Как смешна эта Надежда Поликарповна Монахова, которая думает, что герцогини и аристократки всегда ходят в красном, которая не читает ничего, кроме скверных напыщенных романов, и говорит только об одной любви, так что местная старая барыня конфузится за ее глупость. Между тем этот вполне реальный, вполне возможный во всяком захолустье образ, при сколько-нибудь глубоком к нему отношении, оказывается столь чистым, высоким, даже торжественным, что я не знаю, какой другой образ в драматургии последних лет мог бы я поставить рядом.
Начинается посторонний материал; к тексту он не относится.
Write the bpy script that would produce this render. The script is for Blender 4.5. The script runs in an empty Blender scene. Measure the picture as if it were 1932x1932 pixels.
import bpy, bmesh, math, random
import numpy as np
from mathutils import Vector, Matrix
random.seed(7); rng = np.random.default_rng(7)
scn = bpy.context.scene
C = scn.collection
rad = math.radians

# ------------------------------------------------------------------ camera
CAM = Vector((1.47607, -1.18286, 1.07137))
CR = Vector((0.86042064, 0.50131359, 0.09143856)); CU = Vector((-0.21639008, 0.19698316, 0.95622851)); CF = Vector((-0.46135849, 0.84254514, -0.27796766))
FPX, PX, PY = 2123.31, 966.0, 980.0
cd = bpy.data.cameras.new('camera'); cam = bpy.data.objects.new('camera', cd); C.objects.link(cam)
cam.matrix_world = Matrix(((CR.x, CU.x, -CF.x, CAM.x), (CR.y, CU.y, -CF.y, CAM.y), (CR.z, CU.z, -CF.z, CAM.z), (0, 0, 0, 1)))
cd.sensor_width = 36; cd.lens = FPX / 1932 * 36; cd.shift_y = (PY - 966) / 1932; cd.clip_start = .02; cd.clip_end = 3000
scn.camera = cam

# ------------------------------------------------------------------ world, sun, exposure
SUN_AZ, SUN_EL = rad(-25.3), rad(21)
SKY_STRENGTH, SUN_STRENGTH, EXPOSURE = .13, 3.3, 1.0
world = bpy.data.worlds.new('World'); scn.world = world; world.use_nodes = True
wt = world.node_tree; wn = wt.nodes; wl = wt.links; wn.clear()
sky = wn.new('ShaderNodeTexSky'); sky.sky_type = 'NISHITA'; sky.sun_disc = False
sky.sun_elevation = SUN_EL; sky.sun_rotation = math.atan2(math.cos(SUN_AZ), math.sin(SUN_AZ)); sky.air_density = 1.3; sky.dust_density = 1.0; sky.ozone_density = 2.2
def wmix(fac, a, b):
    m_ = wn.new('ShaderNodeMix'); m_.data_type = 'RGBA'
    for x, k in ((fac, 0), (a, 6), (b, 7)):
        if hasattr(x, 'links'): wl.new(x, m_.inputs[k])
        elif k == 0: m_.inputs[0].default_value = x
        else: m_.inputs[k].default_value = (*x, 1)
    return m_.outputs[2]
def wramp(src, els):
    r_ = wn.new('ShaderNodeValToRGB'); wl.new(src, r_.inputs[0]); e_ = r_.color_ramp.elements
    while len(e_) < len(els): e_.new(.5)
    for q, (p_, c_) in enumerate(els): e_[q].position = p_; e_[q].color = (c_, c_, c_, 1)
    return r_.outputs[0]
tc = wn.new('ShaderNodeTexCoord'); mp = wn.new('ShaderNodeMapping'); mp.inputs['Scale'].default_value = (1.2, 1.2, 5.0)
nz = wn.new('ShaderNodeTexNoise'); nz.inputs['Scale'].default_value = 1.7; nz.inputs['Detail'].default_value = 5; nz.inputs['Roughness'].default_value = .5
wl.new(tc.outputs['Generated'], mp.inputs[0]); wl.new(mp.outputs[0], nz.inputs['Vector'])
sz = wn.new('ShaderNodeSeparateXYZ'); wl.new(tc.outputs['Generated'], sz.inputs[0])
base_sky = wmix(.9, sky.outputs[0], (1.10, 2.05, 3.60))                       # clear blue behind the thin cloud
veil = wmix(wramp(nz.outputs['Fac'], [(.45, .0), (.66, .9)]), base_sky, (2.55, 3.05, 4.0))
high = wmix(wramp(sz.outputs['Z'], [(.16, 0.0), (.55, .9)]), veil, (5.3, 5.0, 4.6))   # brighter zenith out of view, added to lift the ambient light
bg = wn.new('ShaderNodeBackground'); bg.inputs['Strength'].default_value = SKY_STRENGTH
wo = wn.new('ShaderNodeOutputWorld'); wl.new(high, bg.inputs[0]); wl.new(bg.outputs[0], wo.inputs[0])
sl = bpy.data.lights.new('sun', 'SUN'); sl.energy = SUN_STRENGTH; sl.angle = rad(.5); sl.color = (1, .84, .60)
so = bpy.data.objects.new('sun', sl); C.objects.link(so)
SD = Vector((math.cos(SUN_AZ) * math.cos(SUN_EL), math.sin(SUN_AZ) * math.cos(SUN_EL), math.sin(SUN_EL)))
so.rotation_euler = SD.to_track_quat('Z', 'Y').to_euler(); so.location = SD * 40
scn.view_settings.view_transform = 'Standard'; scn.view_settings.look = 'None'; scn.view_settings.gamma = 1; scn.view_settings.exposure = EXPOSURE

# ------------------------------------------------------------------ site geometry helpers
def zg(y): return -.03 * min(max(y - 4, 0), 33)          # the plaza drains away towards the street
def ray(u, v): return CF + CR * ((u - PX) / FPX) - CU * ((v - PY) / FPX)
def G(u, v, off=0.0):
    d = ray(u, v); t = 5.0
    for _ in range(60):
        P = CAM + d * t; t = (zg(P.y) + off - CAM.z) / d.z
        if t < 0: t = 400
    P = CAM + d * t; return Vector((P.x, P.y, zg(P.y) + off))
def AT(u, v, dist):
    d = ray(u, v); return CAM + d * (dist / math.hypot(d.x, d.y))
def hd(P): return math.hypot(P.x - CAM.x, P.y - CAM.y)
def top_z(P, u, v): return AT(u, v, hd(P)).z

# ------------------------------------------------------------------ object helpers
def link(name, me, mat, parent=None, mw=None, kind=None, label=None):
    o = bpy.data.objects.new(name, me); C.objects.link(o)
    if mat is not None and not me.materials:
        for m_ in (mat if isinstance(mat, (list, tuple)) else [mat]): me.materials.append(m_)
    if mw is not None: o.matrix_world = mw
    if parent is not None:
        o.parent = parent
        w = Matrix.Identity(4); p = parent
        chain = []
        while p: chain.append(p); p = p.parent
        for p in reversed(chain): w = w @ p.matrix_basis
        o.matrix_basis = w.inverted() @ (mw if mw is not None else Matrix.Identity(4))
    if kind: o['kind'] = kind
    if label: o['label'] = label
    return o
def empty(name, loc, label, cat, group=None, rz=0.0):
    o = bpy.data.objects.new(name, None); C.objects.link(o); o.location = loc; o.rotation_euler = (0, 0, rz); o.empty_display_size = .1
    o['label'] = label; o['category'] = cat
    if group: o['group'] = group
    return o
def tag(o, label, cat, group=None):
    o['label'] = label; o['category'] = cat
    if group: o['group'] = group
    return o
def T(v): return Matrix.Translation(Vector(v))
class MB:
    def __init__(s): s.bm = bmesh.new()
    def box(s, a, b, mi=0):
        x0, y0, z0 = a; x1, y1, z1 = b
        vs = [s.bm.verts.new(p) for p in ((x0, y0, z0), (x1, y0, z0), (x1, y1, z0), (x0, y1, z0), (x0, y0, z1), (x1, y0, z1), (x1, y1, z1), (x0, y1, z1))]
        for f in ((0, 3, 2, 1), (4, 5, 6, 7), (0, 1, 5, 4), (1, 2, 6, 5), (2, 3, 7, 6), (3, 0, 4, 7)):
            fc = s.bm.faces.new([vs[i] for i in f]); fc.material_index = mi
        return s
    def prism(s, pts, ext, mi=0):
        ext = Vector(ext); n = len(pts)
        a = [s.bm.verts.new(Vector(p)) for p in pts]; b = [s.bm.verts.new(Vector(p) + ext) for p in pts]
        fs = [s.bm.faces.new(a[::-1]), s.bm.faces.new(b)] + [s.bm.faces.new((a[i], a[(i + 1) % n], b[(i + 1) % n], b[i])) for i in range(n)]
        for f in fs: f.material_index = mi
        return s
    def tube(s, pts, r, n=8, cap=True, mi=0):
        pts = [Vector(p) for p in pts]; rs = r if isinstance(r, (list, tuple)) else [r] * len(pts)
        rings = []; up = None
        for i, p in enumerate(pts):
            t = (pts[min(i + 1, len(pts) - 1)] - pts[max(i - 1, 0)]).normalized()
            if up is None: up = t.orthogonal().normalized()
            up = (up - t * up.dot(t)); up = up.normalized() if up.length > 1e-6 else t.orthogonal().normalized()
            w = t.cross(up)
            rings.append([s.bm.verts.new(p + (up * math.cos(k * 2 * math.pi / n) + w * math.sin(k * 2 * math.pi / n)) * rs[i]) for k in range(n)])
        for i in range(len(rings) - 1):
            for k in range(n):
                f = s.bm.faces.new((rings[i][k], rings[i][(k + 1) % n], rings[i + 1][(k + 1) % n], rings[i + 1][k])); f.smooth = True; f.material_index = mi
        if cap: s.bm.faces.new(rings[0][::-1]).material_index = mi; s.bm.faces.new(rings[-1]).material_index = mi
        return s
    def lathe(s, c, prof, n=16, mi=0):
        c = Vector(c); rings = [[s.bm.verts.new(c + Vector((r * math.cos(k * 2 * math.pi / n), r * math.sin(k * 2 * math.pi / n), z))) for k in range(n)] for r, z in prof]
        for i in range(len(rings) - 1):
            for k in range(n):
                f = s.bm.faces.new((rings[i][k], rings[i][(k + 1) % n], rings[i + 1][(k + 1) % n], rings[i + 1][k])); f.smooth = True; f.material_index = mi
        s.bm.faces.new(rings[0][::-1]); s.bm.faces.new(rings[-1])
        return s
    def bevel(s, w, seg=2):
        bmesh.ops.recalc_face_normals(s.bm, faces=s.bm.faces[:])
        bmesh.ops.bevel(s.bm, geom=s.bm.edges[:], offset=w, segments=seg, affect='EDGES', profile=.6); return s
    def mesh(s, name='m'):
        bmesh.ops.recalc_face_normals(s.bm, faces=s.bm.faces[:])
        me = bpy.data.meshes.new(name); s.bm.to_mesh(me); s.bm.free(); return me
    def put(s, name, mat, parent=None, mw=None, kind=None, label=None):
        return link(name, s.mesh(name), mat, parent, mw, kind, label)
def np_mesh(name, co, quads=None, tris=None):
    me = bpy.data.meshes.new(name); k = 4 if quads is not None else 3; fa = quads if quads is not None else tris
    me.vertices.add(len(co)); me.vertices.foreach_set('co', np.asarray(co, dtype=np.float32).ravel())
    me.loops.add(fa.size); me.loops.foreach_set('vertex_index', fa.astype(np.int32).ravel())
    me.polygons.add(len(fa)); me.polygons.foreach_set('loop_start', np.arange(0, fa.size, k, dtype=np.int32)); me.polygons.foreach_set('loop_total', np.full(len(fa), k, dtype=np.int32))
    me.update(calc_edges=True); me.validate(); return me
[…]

Что поражает в Надежде — это ее спокойная, как у тихой, широкой реки, уверенность в себе. Свои фразы, дико звучащие в ушах собеседников, она говорит с полной верой в то, что ей знакома самая сущность любви. Говорит, как власть имущая. Ее красота внушала более интеллигентным провинциалам непривычно большую страсть, иногда разбивавшую их жизнь. Но эти бедные люди могли ей дать так же мало, как маленький паук — ее акцизный муж. Чуя в себе великие возможности любви, она ставит себе героический, романтический, недосягаемый идеал, ставит спокойно среди всех этих мужчин, у которых «даже как будто вовсе глаз нет»4, в трущобе, которую хорошо характеризует исправник, говоря: «Уездный город — и вдруг герой, это даже смешно»5. Развратный инженер Цыганов объясняет себе то, что Надежда притягивает, как магнит, соображением о «голодном инстинкте, чуть прикрытом ветошью романтики». Цыганов в глубоком заблуждении: голодный ест все не разбирая, а трудно быть разборчивее Надежды. Нет, в ее лице живет в уездном городке жажда большого и смелого счастья и субъективная возможность его, да только вот героя нет, нет объективных условий, некому откликнуться, нет тех сильных рук, которые могли бы взять это большое счастье. И красавица Надежда так и увяла бы, медленно угасая, все ожидая, все старея, смешная для соседки барыни, «соблазнительная штучка» для разных селадонов, мука, неразгаданная, непостижимая мука для жалкого, безумно влюбленного мужа и других жалких, безумно влюбленных обывателей.